The exercise: Set down the listing below verbatim, but only from its first line through the line containing "obj('hub',bm,'black',True,fan)".

Data segment:
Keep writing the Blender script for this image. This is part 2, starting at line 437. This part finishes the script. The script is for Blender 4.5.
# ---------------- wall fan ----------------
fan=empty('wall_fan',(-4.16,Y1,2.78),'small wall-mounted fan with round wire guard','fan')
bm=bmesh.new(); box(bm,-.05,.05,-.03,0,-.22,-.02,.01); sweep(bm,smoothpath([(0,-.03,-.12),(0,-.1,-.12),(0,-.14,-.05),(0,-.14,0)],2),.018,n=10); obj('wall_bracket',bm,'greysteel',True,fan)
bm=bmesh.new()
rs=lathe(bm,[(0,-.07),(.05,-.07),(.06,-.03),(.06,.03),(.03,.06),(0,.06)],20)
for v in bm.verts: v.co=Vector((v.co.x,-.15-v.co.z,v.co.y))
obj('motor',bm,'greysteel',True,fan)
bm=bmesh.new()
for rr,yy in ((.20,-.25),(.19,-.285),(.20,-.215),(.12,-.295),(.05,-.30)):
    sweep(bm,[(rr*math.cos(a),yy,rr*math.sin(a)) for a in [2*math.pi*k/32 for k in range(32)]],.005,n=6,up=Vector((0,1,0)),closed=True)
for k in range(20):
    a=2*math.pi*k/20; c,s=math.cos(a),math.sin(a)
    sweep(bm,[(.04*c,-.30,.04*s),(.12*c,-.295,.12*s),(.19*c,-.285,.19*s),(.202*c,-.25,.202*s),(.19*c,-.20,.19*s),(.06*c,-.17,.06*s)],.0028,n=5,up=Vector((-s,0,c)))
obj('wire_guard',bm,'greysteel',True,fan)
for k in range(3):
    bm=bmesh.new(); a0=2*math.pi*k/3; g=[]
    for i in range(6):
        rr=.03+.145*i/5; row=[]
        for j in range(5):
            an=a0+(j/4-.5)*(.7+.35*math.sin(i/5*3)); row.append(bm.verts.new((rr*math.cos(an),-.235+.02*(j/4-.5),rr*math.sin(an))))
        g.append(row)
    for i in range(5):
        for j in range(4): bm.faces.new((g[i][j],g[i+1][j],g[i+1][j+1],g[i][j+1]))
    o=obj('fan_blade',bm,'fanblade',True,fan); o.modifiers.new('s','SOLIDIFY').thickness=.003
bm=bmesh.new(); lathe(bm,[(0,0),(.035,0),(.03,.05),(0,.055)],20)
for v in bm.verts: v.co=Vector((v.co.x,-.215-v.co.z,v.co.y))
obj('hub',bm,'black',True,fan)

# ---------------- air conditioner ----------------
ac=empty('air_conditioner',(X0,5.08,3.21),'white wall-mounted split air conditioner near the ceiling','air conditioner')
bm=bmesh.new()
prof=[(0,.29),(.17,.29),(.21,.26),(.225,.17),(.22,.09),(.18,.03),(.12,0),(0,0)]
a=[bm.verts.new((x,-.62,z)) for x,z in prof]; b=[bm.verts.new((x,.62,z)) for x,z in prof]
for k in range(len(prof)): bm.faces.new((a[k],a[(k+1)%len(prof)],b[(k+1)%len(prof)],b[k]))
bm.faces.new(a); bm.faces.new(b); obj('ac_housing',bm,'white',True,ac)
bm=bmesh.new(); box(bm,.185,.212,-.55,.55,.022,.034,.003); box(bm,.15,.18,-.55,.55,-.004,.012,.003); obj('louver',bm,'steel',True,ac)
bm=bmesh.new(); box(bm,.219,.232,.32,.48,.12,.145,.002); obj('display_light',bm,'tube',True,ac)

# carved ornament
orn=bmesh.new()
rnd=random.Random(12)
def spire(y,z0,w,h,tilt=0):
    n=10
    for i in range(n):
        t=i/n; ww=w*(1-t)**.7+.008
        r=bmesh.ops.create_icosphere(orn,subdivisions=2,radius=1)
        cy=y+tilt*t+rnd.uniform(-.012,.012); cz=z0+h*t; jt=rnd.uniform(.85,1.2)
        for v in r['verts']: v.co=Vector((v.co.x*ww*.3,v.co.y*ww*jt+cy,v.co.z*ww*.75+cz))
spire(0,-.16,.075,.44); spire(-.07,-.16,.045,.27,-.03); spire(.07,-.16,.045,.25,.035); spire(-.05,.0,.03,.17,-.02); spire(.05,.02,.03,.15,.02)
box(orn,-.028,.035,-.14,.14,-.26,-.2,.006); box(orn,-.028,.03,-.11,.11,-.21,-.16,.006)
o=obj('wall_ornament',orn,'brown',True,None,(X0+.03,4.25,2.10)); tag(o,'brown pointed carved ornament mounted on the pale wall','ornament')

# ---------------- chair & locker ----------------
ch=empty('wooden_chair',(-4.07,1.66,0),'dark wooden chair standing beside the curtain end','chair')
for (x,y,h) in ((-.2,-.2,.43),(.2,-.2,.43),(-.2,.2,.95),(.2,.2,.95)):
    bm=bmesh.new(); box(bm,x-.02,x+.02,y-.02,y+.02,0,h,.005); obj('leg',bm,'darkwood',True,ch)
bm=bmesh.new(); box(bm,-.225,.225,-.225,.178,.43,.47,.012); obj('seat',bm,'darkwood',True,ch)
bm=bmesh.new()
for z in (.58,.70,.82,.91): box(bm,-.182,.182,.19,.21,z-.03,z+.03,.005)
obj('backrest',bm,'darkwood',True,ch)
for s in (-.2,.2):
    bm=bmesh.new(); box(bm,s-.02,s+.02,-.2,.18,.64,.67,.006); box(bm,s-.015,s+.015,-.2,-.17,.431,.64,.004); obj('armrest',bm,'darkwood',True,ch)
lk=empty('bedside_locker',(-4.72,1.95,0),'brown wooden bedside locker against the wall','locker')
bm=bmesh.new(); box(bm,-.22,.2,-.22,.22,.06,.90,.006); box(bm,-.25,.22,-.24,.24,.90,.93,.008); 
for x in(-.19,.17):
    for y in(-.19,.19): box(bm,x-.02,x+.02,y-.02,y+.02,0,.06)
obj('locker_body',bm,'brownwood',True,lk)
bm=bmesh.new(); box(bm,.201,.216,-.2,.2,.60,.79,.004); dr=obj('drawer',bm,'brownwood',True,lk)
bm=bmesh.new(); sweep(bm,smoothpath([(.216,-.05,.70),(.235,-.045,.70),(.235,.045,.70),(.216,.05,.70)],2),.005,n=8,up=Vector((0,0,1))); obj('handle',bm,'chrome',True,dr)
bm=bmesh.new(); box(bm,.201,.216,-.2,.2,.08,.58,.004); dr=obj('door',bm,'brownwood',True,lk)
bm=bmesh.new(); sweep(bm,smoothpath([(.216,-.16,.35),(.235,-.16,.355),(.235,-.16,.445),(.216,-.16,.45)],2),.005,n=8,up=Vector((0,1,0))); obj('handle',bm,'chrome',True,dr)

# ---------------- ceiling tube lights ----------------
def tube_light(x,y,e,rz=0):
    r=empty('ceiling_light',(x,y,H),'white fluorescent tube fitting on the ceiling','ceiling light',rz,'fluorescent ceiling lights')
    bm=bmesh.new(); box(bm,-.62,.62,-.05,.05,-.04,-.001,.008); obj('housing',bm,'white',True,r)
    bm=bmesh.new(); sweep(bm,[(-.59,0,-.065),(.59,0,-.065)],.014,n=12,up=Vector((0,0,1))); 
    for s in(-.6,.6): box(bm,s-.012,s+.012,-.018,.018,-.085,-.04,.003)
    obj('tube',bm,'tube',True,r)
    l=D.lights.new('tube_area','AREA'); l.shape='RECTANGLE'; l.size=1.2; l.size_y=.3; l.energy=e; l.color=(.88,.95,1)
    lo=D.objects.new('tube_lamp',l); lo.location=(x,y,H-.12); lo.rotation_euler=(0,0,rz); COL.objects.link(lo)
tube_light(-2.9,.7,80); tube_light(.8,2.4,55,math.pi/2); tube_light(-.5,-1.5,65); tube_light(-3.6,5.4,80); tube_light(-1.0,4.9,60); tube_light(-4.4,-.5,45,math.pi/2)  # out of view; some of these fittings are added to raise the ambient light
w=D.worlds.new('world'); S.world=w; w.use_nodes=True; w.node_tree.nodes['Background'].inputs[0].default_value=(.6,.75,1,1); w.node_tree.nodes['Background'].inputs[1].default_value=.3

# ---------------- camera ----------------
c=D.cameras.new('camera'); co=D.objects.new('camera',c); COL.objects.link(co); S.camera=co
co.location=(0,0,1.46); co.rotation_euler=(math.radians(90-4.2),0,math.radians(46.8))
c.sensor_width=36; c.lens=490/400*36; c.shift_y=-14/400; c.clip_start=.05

Result of the task:
Keep writing the Blender script for this image. This is part 2, starting at line 437. This part finishes the script. The script is for Blender 4.5.
# ---------------- wall fan ----------------
fan=empty('wall_fan',(-4.16,Y1,2.78),'small wall-mounted fan with round wire guard','fan')
bm=bmesh.new(); box(bm,-.05,.05,-.03,0,-.22,-.02,.01); sweep(bm,smoothpath([(0,-.03,-.12),(0,-.1,-.12),(0,-.14,-.05),(0,-.14,0)],2),.018,n=10); obj('wall_bracket',bm,'greysteel',True,fan)
bm=bmesh.new()
rs=lathe(bm,[(0,-.07),(.05,-.07),(.06,-.03),(.06,.03),(.03,.06),(0,.06)],20)
for v in bm.verts: v.co=Vector((v.co.x,-.15-v.co.z,v.co.y))
obj('motor',bm,'greysteel',True,fan)
bm=bmesh.new()
for rr,yy in ((.20,-.25),(.19,-.285),(.20,-.215),(.12,-.295),(.05,-.30)):
    sweep(bm,[(rr*math.cos(a),yy,rr*math.sin(a)) for a in [2*math.pi*k/32 for k in range(32)]],.005,n=6,up=Vector((0,1,0)),closed=True)
for k in range(20):
    a=2*math.pi*k/20; c,s=math.cos(a),math.sin(a)
    sweep(bm,[(.04*c,-.30,.04*s),(.12*c,-.295,.12*s),(.19*c,-.285,.19*s),(.202*c,-.25,.202*s),(.19*c,-.20,.19*s),(.06*c,-.17,.06*s)],.0028,n=5,up=Vector((-s,0,c)))
obj('wire_guard',bm,'greysteel',True,fan)
for k in range(3):
    bm=bmesh.new(); a0=2*math.pi*k/3; g=[]
    for i in range(6):
        rr=.03+.145*i/5; row=[]
        for j in range(5):
            an=a0+(j/4-.5)*(.7+.35*math.sin(i/5*3)); row.append(bm.verts.new((rr*math.cos(an),-.235+.02*(j/4-.5),rr*math.sin(an))))
        g.append(row)
    for i in range(5):
        for j in range(4): bm.faces.new((g[i][j],g[i+1][j],g[i+1][j+1],g[i][j+1]))
    o=obj('fan_blade',bm,'fanblade',True,fan); o.modifiers.new('s','SOLIDIFY').thickness=.003
bm=bmesh.new(); lathe(bm,[(0,0),(.035,0),(.03,.05),(0,.055)],20)
for v in bm.verts: v.co=Vector((v.co.x,-.215-v.co.z,v.co.y))
obj('hub',bm,'black',True,fan)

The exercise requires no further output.